Seems like there was a thread like this not long ago, I think I won't go through the whole list. I'll just declare V for Vendetta the worst movie I've ever seen (and I watched Twilight, well, the rifftrax at least). What a piece of shit!
 
Seems like there was a thread like this not long ago, I think I won't go through the whole list. I'll just declare V for Vendetta the worst movie I've ever seen (and I watched Twilight, well, the rifftrax at least). What a piece of shit!

"V For Vendetta" is a masterpiece and I'm ready to argue about it for the next day, the next year or the next 500 years ;)
 
THE LORD OF THE RINGS: I never got past the first movie because it was dull, and talky, and just utterly non-entertaining.
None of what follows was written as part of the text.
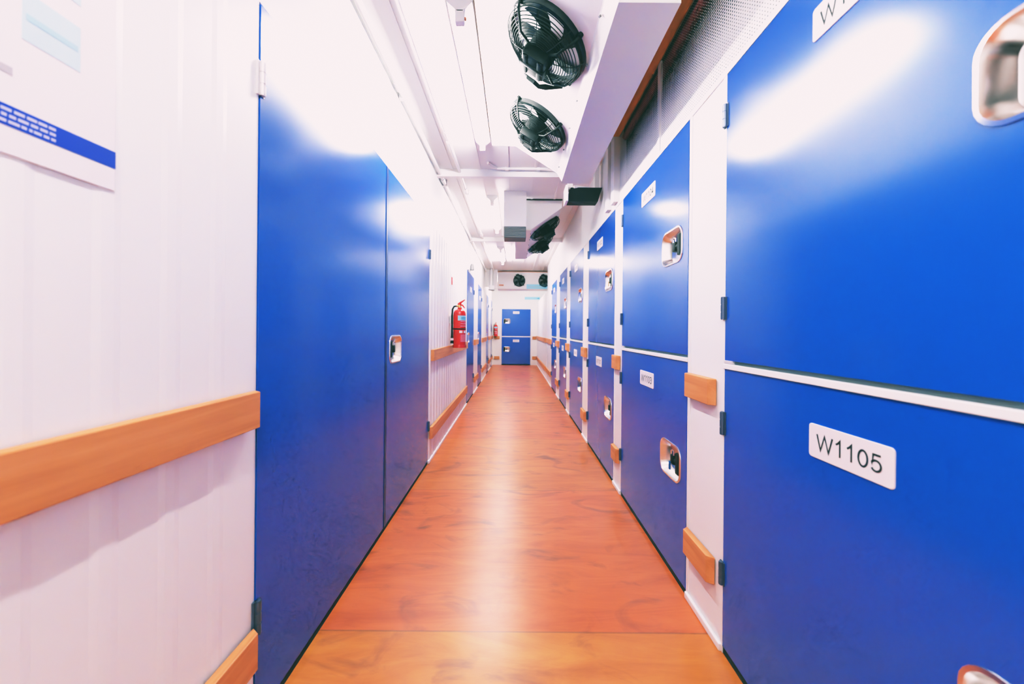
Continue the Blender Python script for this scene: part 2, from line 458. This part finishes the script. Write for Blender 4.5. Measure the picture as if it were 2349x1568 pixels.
def text_mesh(s, height, width):
    key = ('txt', s)
    if key in MESHES: return MESHES[key]
    b = bm_(); x = 0; hw = .062
    for ch in s:
        w, strokes = GLYPH[ch]
        for st in strokes:
            st = [Vector((x + p[0], 0, p[1])) for p in st]; closed = (st[0] - st[-1]).length < 1e-4
            n = len(st); L_, R_ = [], []
            for i, p in enumerate(st):
                a = st[i - 1] if i else (st[-2] if closed else None); c = st[i + 1] if i < n - 1 else (st[1] if closed else None)
                d0 = (p - a).normalized() if a is not None else (c - p).normalized(); d1 = (c - p).normalized() if c is not None else d0
                n0 = Vector((-d0.z, 0, d0.x)); n1 = Vector((-d1.z, 0, d1.x)); m = n0 + n1
                m = m.normalized() if m.length > 1e-3 else n0
                k = hw / max(.38, m.dot(n0))
                L_.append(b.verts.new(p + m * k)); R_.append(b.verts.new(p - m * k))
            for i in range(n - 1): b.faces.new((L_[i], L_[i + 1], R_[i + 1], R_[i]))
        x += w + .09
    xs = [v.co.x for v in b.verts]; x0, x1 = min(xs), max(xs)
    for v in b.verts: v.co = Vector(((v.co.x - (x0 + x1) / 2) / (x1 - x0) * width, -.0004, (v.co.z - .5) * height))
    MESHES[key] = done(b, 'number_text', 'ink'); return MESHES[key]

def plate(parent, x, z, number=None, w=.222, h=.087, marks=True):
    key = ('plate', w, h)
    if key not in MESHES:
        b = bm_()
        lp = lambda y, g=0: [(px, y, pz) for px, pz in rrect(0, 0, w - g, h - g, .009, 4)]
        loft(b, [lp(0), lp(-.0022), lp(-.003, .002)]); MESHES[key] = done(b, 'number_plate', 'plate')
    p = put('number_plate', MESHES[key], parent, (x, 0, z))
    if number:
        put('number_text', text_mesh(number, .0390, .172), p, (0, -.0032, 0))
    elif marks:
        b = bm_()
        for k in range(5): box(b, -.078 + k * .034, -.056 + k * .034, -.0036, -.0028, -.018, .018)
        obj('number_text', b, 'inkg', p)

def storage(name, label, cat, loc, rotz, W, z0, z1, side, handle_z, plate_z=None, number=None, hinge_z=(), key=None, group=None, gap_shade=True, marks=True, inset=.066):
    """one unit: blue door, its handle, hinges, number plate and the dark gap under it. side: +1 handle at x = W, -1 at x = 0"""
    t = thing(name, label, cat, loc, rotz, group)
    hx = W - inset - CW / 2 if side > 0 else inset + CW / 2
    obj('door', panel(W - .006, z0, z1, .003, (hx, handle_z)), 'blue', t)
    handle(t, hx, handle_z, side, key)
    if plate_z: plate(t, W * .5, plate_z, number, marks=marks)
    for hz in hinge_z: hinge(t, .0 if side > 0 else W, hz)
    if gap_shade:
        b = bm_(); box(b, .003, W - .003, .004, .034, 0.0, z0 - .002); obj('gap_shade_strip', b, 'gap', t)  # black strip stands in for the shade in the gap under the door
    return t

F = .004                                   # doors stand this proud of the white posts
RNAME = [('W1105', 'W1106'), ('W1103', 'W1104'), ('W1101', 'W1102'), None, None, None]
ORD = ['nearest', 'second', 'third', 'fourth', 'fifth', 'sixth and farthest']
for i, (y0, y1) in enumerate(LOCK):
    W = y1 - y0; loc = (XR - F, y1, 0); nm = RNAME[i]
    lo = {0: 'large blue lower locker on the right, its white plate reading W1105',
          1: 'blue lower locker on the right, its small plate reading W1103'}.get(i, 'blue lower locker on the right wall, %s along from the viewer' % ORD[i])
    up = {0: 'large pale reflecting blue upper locker directly above W1105',
          1: 'blue upper locker on the right, directly above the W1103 locker'}.get(i, 'blue upper locker on the right wall, %s along from the viewer' % ORD[i])
    storage('storage_locker', lo, 'locker', loc, -PI / 2, W, .030, 1.062, 1, .56, .92, nm[0] if nm else None, (.30, .86), 'keyblue' if i == 1 else None, 'lower lockers along the right wall', inset=.060 if i == 0 else .066)
    u = storage('storage_locker', up, 'locker', loc, -PI / 2, W, 1.096, DT - .008, 1, 1.625, 2.011, nm[1] if nm else None, (1.29, 2.01), 'keytan' if i == 2 else None, 'upper lockers along the right wall', gap_shade=False, inset=.046 if i == 0 else .066)
    b = bm_(); box(b, .003, W - .003, .010, .034, 1.062, 1.096); obj('gap_strip', b, 'steelshelf', u)
    b = bm_(); box(b, .0, W, -.006, .010, 1.064, 1.083, .002); obj('sill', b, 'trimw', u)
    b = bm_(); box(b, .002, .05, -.003, .012, 1.083, 1.096, .002); obj('sill_stop', b, 'hingew', u)
# two lockers across the far end
loc = (-.44, YE - .012, 0)
t = storage('storage_locker', 'blue lower locker set into the far end wall, down at floor', 'locker', loc, 0, 1.0, .030, .965, -1, .545, .84, None, (), None, 'lockers in the far end wall')
t = storage('storage_locker', 'blue upper locker set into the far end wall, above another locker', 'locker', loc, 0, 1.0, 1.003, 1.936, -1, 1.52, 1.82, None, (), None, 'lockers in the far end wall', gap_shade=False)
b = bm_(); box(b, 0, 1.0, -.002, .01, .968, 1.0); obj('sill', b, 'trimw', t)

# walk-in units on the left
def leftunit(y0, y1, label, hz=1.075):
    return storage('storage_unit', label, 'storage unit', (XL + F, y0, 0), PI / 2, y1 - y0, .030, DT - .006, -1, hz, 1.9, None, (.35, 1.9), group='walk-in units along the left wall', marks=False)
t = thing('storage_unit', 'huge blue double-door storage unit nearest on the left', 'storage unit', (XL + F, 1.10, 0), PI / 2, 'walk-in units along the left wall')
W1, W2 = 1.10, 2.205
obj('door', panel(W1 - .008, .030, DT - .006, .003), 'blue', t)
hx = W1 + .066 + CW / 2
obj('door', panel(W2 - W1 - .006, .030, DT - .006, W1 + .003, (hx, 1.075)), 'blue', t)
handle(t, hx, 1.075, -1)
b = bm_(); box(b, W1 - .016, W1 + .014, -.003, .02, .03, DT - .01, .001); obj('meeting_strip', b, 'blue_dark', t)
for z, m in ((1.94, 'hingew'), (.34, 'zinc')): hinge(t, .003, z, m, .10)
for z in (1.87, .34): hinge(t, W2 - .002, z, 'zinc', .085)
b = bm_(); box(b, .003, W2 - .003, .004, .034, 0, .029); obj('gap_shade_strip', b, 'gap', t)  # black strip for the shade in the gap under both leaves
leftunit(5.97, 6.925, 'blue walk-in unit on the left just past the large extinguisher')
leftunit(7.705, 8.565, 'blue walk-in unit on the left, second past the large extinguisher')
leftunit(9.975, 10.845, 'narrow-looking blue unit on the left, third past the large extinguisher')
leftunit(11.905, 12.495, 'sliver of blue unit on the left next to the end wall')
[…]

You and I are of a kind. :rommie:

I've had passionate debates with people online and in person about "The Thing" (1982). I just don't get what the fuss is all about. People tell me about how it's some science fiction masterpiece with powerful ideas and insights about paranoia and an incredible atmosphere, but all I see is a shallow monster movie with forgettable nothing characters.

The only things I liked about it were how delightfully over-the-top and creative the special effects on the creature were in their grotesqueness and one line, "You've got to be fucking kidding me!". That line and all the scenes where the creature goes through brilliantly sick and gross transformations are awesome, but they alone are not enough to make this a great movie.

I also think "Blade Runner" is all surface, no substance. People say the whole replicants and humans relationship has some deep statement to make about human nature, but I just don't see it. All I see is Harrison Ford running around trying to solve some mystery I can't be brought to give two shits about and an original futuristic world that's more neat to look at than anything that happens in it is to think about.

The special effects and new world created in his movie are amazing triumphs, but the story and characters are worthless. Rutger Hauer has some effective moments and Daryl Hannah's make-up is cool, but the movie just feels hollow to me overall.

"Apocalypse Now" and "The Conversation" are too slow, boring as shit, and ultimately pointless. They make me think Francis Ford Coppola is a hack with only a few lucky breaks. Other than "The Godfather" movies and "Peggy Sue Got Married", I haven't enjoyed any of his work.

"Brazil" sucks and is not as deep as people think. "Twelve Monkeys" is the far superior Terry Gilliam movie...it has all the depth and clarity of storytelling and characterization that overrated mess lacks. "The Third Man" is also painfully boring, except for the Orson Welles scenes. "Slacker" was torture to watch, and the worst movie watching experience of my life. The fact that it has fans and a Criterion Collection release :wtf: sickens me.

I found most of the Star Wars movies forgettable and empty experiences, except for "Revenge of the Sith", which was unforgettably bad for having some of the worst acting (except Ewan McGregor, and Ian Mcdiarmid when he's not in stupid make-up), writing, and special effects I've ever seen in a big budget 'blockbuster' movie.